Unconsciously I try and make this place familiar, mine. I bring my experiences to transform what is a unique culture into a familiar one. The caramelized onions was a dead give away. I felt a familiar twinge. A place where I have experienced warmth, simplicity, and a sense of belonging. But it is not here, not yet. The architecture was a clue that I am in a different place. The sheer audacity of angles, the size, and most ostentatious of all, the colors. This was an alien experience that I was unconsciously trying to own, but I cannot. I should not. I need to allow it to overwhelm and for me to refrain from analyzing, interpreting and trying to own it.

But I am fighting against a current. The smell of baked pastries tells me I am home. And home is where pastry is being baked.
The enduring feeling is baffling at first. Why pastry and why home. I stopped writing at the time, I did not know why I should so strongly associate the smell of pastry with home, more so than the smell of pastizzi (or caramelized onions).

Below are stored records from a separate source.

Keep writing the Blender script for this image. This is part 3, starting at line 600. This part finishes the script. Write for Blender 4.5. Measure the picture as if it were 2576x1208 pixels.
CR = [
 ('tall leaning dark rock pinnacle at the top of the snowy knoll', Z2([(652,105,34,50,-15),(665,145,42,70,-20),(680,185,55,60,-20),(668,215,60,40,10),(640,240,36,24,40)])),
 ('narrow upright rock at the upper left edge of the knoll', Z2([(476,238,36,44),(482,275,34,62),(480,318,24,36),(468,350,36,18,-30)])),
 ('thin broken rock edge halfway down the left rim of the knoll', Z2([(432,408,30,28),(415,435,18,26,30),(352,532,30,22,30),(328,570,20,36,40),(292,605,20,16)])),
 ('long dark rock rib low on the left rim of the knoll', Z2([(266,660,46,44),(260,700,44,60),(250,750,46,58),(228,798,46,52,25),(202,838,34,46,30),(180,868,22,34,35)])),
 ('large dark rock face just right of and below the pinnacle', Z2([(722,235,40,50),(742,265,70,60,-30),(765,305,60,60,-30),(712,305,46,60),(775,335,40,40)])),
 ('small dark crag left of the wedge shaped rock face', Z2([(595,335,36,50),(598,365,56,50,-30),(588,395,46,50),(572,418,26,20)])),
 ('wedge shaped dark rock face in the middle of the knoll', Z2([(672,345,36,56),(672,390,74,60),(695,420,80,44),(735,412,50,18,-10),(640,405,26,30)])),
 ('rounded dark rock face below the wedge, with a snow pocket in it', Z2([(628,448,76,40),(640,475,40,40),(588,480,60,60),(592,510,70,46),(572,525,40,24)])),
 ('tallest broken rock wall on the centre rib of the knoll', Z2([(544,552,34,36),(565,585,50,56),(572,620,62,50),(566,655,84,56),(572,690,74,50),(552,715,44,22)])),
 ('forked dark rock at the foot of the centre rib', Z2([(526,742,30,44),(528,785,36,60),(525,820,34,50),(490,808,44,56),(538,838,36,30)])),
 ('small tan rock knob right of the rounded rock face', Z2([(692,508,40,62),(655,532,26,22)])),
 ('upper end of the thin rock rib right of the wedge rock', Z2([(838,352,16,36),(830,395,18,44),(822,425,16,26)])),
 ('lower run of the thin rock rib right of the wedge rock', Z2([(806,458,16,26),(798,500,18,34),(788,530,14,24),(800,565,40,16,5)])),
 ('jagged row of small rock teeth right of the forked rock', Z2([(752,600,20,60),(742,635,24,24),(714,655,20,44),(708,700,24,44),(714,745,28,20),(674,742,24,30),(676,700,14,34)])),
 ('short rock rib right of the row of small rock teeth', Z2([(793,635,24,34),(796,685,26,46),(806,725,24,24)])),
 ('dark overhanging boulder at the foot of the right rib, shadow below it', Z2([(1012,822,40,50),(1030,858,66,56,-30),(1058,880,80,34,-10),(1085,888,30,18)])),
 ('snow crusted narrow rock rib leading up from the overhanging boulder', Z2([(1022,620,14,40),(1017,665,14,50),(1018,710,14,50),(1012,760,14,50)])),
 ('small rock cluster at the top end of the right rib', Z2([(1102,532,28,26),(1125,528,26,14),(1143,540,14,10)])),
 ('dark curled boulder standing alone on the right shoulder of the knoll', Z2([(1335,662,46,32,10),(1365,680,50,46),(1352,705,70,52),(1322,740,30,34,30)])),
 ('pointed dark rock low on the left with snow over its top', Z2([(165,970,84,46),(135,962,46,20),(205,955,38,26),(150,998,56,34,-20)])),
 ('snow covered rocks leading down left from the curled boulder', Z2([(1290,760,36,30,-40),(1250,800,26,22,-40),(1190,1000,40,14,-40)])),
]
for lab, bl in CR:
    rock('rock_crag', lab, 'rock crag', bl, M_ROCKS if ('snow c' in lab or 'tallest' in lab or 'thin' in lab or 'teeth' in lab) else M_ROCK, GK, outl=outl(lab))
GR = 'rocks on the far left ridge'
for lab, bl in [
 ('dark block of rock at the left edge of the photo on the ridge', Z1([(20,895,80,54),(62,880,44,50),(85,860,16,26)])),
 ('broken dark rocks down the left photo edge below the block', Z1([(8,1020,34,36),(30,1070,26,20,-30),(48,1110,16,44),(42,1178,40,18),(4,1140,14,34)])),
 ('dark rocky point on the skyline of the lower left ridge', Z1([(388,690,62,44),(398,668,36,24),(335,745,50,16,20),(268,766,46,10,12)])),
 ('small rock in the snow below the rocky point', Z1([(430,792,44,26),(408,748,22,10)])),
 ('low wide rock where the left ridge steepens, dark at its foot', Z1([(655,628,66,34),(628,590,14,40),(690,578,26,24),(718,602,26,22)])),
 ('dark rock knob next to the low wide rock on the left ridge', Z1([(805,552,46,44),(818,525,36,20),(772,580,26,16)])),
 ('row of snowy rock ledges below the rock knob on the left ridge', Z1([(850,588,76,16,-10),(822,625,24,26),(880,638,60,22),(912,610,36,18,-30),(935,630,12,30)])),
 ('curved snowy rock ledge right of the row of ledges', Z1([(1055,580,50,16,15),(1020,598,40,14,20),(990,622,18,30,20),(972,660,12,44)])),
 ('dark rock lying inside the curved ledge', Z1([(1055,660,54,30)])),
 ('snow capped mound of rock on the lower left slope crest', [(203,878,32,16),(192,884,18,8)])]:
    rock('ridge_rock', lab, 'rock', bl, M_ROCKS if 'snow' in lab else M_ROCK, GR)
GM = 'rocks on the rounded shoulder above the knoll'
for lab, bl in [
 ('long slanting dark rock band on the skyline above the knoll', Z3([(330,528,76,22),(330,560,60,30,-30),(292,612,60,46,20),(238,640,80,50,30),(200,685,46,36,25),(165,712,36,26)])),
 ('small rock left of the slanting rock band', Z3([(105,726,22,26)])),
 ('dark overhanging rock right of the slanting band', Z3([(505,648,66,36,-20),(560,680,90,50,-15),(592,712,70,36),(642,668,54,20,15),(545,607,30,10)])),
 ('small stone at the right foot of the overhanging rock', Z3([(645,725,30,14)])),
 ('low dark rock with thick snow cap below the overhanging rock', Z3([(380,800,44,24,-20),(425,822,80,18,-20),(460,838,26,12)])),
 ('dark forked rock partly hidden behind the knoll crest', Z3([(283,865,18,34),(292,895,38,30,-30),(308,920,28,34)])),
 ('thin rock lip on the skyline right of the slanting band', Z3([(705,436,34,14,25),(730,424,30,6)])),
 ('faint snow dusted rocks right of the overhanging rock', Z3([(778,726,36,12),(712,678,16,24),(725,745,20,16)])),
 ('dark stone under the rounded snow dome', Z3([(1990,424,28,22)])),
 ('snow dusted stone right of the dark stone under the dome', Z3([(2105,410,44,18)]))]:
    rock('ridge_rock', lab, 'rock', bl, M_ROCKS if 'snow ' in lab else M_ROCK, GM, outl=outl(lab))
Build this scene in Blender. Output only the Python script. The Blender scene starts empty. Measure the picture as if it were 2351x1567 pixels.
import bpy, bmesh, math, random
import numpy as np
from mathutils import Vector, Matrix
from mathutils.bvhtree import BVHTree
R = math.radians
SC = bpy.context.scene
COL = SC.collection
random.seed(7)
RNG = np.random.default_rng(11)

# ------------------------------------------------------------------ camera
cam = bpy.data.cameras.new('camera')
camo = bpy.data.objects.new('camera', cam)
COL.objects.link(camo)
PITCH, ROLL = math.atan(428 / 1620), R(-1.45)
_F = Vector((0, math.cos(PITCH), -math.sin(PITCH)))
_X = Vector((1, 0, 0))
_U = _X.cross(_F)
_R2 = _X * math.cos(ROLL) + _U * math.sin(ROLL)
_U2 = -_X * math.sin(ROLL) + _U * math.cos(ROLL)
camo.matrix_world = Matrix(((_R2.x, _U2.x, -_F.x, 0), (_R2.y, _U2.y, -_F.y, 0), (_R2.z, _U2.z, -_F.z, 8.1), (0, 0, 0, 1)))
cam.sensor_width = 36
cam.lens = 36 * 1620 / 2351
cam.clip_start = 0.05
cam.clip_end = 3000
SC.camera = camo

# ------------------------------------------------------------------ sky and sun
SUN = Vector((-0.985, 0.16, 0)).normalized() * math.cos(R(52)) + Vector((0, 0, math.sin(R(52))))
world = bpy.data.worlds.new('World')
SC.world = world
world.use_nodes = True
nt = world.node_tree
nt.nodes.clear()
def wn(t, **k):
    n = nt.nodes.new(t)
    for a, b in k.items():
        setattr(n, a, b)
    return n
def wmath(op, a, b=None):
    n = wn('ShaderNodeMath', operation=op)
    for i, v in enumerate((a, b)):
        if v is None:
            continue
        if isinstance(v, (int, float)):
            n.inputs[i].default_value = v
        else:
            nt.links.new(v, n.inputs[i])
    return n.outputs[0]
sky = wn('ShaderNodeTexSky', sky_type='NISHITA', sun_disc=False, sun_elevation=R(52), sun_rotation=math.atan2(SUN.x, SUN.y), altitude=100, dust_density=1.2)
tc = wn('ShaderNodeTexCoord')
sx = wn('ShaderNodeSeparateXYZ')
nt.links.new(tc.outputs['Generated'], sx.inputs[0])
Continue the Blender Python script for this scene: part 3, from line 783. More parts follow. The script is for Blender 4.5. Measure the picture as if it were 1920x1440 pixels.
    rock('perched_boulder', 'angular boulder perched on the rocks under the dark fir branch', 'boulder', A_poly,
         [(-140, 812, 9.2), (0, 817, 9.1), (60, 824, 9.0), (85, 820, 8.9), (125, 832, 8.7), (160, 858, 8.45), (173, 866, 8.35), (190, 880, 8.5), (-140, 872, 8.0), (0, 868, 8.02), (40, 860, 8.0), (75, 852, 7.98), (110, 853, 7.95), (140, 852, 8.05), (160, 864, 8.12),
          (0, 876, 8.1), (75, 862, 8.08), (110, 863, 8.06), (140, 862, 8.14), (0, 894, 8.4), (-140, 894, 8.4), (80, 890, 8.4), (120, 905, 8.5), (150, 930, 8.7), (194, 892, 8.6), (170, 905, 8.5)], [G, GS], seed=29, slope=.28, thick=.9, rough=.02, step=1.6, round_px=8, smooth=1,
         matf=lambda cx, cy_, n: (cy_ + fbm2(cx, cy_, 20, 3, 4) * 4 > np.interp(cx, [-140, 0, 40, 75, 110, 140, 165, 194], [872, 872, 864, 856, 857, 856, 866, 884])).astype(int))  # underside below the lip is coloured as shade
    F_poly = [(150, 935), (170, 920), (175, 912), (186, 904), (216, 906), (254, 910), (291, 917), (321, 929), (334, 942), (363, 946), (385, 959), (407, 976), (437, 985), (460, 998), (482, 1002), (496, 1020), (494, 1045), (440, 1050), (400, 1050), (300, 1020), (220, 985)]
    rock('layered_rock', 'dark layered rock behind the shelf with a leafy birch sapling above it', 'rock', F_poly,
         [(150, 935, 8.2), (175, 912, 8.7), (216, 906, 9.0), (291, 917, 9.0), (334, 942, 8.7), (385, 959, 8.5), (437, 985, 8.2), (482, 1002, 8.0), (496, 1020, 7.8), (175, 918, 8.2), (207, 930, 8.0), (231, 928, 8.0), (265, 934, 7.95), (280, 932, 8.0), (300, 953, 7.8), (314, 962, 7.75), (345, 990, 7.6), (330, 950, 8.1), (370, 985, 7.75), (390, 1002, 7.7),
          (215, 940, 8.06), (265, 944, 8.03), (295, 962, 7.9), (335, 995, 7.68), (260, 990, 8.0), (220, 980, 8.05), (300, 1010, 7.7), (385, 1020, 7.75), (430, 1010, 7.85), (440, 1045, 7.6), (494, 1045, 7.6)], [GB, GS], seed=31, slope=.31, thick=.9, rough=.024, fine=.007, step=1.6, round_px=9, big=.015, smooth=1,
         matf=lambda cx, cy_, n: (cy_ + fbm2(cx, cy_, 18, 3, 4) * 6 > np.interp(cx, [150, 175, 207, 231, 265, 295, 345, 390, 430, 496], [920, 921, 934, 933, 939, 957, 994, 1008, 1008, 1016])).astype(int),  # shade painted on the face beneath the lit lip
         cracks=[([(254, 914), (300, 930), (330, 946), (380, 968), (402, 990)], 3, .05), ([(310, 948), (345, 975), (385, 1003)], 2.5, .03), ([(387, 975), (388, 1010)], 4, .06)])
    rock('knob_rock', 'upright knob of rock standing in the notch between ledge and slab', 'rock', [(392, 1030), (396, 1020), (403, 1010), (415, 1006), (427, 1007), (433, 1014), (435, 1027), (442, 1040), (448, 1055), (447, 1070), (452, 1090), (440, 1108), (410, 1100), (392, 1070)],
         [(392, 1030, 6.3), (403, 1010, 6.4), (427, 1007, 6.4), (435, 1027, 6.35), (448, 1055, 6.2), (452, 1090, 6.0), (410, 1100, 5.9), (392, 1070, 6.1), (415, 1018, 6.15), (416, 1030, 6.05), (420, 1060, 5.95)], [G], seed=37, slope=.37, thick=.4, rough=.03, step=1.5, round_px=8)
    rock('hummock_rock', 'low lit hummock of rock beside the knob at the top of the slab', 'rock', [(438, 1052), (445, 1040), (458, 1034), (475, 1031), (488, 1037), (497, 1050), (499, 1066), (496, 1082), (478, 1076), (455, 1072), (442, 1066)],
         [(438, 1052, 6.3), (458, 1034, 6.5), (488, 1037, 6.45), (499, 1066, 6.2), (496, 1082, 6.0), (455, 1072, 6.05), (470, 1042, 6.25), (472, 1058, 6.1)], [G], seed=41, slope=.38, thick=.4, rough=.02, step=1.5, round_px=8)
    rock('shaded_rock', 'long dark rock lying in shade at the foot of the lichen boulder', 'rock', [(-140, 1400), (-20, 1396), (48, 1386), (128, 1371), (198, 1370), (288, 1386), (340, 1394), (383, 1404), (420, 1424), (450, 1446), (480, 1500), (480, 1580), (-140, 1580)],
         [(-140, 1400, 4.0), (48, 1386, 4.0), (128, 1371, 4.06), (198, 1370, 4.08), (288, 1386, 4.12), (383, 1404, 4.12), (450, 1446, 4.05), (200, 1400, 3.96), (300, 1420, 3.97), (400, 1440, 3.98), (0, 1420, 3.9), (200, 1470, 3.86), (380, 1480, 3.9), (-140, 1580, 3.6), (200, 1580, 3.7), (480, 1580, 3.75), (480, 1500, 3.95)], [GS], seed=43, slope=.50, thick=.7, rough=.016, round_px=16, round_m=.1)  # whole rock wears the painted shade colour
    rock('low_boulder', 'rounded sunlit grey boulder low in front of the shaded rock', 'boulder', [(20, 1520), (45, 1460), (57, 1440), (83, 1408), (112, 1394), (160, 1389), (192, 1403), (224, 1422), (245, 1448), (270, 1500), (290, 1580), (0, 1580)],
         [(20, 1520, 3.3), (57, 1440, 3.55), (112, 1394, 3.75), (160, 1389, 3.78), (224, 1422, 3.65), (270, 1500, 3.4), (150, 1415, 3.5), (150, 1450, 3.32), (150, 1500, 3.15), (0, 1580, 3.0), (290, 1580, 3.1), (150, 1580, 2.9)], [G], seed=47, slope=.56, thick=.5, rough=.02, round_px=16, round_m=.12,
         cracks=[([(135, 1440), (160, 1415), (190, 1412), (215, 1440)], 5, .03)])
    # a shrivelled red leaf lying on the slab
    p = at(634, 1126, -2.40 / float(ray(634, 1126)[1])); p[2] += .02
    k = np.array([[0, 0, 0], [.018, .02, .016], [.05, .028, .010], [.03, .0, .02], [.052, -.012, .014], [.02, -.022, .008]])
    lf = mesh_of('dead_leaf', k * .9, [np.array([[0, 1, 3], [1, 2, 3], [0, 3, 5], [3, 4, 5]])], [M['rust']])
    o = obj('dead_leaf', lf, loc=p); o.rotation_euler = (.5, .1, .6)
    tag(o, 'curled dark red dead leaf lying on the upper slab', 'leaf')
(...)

During this week, I further savored the city and forgot about the question until today. What happened today is that I saw our pastry chef preparing brunch. Despite the fact that we had cold cereal for breakfast, he was at the kitchen, early, preparing (what I learned afterwards to be) scones. Baking requires planning. Sometimes it requires that the dough is prepared the day before. It is a chemistry test, as well as a test of patience. But more importantly, it signals that you have all the different ingredients, the different baking tools and the time that could only mean that you are home. I never bake when I am traveling. I tried to understand this and from the initial excuses of not having the right pans, all the small ingredients, and not trusting the temperature of the oven, it is infact simpler than that. I just did not feel at home to invest my time into all the details. But that is home. The little things that we surround ourselves with that are so hard to discard when we move. And all of these little things that I have shed myself of in the last few weeks. Pastry is rightfully the smell of home, wherever I smell it.